The problem:
Write out again, exactly as they appear, the lines from the line with "Build this scene" through the line with "from mathutils import Vector, Matrix". Do not include any pictures.

Source data:
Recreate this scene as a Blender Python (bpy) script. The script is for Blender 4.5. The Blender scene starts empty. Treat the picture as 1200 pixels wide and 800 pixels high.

...

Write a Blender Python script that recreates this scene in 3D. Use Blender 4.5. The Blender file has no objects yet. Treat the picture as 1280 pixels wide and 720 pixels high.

==

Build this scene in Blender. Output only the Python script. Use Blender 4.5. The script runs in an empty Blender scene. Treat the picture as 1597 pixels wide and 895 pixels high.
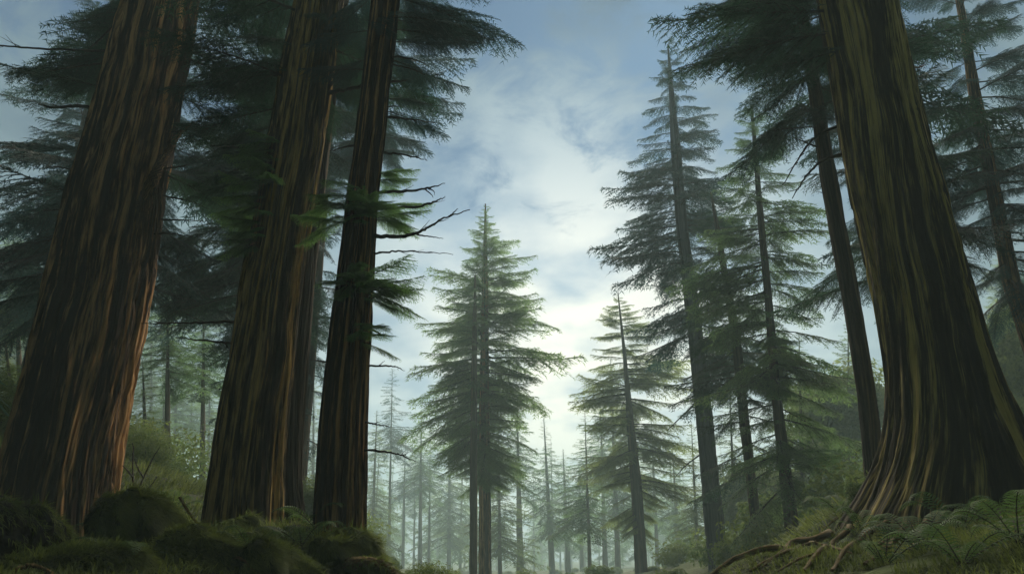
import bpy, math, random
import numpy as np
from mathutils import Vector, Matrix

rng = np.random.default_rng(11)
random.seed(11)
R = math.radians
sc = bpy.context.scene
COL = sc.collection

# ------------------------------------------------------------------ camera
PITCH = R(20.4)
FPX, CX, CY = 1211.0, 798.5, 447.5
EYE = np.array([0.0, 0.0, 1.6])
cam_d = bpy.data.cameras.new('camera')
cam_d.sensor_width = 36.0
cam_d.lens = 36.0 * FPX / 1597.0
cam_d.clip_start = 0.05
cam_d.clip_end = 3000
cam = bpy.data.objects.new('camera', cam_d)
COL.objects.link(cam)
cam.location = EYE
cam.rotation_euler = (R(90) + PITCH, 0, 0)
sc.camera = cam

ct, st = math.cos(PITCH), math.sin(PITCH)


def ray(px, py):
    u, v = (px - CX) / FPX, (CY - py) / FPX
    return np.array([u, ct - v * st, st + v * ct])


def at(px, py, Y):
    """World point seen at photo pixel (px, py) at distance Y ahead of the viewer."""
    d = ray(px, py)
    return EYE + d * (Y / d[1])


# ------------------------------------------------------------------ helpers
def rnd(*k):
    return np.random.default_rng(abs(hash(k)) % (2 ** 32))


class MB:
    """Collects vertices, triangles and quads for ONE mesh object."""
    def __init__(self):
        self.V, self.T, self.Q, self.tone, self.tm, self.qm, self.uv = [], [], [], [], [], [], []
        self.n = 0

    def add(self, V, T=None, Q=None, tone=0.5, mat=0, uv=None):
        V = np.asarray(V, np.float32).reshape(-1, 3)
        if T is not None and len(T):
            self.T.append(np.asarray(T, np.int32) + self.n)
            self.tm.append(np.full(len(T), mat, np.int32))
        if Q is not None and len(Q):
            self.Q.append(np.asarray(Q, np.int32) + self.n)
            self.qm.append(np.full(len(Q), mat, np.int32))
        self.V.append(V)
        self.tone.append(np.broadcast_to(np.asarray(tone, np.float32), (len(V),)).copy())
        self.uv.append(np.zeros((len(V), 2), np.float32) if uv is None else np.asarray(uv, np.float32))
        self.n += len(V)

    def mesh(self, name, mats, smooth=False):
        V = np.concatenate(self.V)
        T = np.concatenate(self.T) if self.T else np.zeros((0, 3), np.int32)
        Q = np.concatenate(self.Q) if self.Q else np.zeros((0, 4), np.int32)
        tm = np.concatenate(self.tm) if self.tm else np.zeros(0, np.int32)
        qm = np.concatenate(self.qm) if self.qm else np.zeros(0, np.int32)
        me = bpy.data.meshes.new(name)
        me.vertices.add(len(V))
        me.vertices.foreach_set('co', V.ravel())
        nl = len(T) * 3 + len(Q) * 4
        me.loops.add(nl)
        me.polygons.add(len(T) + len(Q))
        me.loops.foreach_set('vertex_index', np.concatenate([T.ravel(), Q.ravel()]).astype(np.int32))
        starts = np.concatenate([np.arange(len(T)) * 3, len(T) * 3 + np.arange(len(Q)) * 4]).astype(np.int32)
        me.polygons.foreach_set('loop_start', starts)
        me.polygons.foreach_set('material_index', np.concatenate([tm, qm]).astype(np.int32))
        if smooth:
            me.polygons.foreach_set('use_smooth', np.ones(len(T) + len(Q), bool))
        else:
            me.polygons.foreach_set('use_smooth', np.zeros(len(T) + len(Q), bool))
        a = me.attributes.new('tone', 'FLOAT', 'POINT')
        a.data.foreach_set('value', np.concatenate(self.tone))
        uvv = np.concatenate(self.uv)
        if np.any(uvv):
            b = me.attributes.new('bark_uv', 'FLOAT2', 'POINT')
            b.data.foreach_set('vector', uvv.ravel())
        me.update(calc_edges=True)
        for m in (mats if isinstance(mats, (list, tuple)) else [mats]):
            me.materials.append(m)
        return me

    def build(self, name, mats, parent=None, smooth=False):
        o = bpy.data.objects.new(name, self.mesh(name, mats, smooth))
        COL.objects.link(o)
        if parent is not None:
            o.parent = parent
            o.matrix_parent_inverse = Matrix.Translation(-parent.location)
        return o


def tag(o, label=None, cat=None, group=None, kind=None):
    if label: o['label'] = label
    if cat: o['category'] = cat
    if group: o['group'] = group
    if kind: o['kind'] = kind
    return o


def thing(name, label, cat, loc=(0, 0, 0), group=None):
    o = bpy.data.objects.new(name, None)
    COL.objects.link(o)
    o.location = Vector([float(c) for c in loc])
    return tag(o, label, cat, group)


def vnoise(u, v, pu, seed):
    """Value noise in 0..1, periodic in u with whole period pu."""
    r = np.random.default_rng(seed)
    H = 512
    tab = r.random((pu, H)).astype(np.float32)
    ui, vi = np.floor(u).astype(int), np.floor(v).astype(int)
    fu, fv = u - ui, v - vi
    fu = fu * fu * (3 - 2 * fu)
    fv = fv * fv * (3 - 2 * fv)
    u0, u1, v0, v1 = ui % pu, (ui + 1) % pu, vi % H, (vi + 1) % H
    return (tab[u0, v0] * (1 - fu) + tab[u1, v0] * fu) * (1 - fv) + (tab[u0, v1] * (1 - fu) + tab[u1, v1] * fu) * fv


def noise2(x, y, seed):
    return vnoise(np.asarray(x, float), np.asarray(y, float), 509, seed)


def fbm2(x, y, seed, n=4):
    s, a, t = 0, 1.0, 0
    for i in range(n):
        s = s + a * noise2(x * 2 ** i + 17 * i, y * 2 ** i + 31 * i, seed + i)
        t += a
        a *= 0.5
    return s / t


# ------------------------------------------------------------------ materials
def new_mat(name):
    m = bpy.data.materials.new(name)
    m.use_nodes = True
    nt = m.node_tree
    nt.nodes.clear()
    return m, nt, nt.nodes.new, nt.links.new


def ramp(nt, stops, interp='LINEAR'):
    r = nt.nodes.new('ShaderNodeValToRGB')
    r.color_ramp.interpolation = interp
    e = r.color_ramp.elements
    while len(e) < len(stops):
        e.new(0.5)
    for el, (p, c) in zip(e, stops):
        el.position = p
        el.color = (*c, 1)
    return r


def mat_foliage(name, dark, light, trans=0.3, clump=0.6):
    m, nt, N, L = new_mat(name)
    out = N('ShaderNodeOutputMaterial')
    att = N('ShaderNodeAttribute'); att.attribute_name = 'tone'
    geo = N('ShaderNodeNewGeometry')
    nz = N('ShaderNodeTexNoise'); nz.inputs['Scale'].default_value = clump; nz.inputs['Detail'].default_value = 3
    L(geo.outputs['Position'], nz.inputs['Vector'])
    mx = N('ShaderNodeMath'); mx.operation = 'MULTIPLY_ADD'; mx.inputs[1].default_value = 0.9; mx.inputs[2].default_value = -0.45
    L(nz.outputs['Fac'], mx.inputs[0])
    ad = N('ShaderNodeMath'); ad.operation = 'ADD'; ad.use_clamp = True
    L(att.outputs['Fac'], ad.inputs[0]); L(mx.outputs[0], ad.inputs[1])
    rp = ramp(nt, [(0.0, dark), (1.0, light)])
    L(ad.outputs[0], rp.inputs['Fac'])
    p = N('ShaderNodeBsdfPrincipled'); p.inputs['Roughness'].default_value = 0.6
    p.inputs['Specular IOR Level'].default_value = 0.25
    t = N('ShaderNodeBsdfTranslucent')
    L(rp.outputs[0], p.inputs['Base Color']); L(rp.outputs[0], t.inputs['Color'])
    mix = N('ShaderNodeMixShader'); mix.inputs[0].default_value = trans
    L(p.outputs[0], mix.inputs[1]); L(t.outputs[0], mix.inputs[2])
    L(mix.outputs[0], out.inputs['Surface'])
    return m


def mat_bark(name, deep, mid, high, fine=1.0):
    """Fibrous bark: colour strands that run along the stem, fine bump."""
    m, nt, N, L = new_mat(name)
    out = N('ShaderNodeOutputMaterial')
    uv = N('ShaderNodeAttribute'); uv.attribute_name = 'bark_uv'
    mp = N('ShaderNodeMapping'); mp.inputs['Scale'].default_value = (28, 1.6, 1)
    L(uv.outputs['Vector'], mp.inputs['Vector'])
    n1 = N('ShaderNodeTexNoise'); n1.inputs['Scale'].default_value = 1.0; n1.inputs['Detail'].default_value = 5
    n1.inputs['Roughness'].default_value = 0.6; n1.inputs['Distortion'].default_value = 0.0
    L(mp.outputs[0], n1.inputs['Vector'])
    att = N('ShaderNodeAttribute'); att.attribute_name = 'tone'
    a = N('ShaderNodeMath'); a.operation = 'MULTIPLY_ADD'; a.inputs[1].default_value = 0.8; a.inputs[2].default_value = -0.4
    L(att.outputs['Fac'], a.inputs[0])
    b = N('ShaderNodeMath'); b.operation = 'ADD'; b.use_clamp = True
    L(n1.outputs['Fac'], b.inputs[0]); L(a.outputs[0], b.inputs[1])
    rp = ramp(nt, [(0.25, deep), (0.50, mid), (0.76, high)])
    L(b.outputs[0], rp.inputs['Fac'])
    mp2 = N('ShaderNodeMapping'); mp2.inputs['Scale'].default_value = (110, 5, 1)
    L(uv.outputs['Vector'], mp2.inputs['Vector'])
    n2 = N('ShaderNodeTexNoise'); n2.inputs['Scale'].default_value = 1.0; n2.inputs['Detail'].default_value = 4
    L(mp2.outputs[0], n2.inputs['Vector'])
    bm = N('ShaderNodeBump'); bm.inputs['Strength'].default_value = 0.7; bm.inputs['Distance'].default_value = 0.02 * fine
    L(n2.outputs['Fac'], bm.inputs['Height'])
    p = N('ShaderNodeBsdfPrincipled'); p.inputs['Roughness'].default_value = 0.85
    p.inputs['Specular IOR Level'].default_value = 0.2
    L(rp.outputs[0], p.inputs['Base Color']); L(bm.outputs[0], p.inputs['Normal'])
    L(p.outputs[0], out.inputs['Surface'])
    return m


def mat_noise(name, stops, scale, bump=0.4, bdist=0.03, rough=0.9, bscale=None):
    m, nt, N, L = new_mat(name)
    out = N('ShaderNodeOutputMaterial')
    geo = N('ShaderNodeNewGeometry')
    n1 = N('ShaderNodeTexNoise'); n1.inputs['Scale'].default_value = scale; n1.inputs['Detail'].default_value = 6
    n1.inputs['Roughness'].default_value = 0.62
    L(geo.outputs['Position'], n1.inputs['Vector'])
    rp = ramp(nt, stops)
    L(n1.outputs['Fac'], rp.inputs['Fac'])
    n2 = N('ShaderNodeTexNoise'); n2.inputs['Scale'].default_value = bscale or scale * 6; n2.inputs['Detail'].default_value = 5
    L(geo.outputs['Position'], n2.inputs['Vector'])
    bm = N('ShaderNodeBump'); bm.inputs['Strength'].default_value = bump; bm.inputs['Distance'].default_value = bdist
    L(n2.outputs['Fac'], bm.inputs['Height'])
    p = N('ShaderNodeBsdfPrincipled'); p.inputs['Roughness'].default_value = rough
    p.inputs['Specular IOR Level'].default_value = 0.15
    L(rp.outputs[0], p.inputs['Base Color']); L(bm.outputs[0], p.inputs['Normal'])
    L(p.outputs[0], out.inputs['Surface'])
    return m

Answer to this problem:
Build this scene in Blender. Output only the Python script. Use Blender 4.5. The script runs in an empty Blender scene. Treat the picture as 1597 pixels wide and 895 pixels high.
import bpy, math, random
import numpy as np
from mathutils import Vector, Matrix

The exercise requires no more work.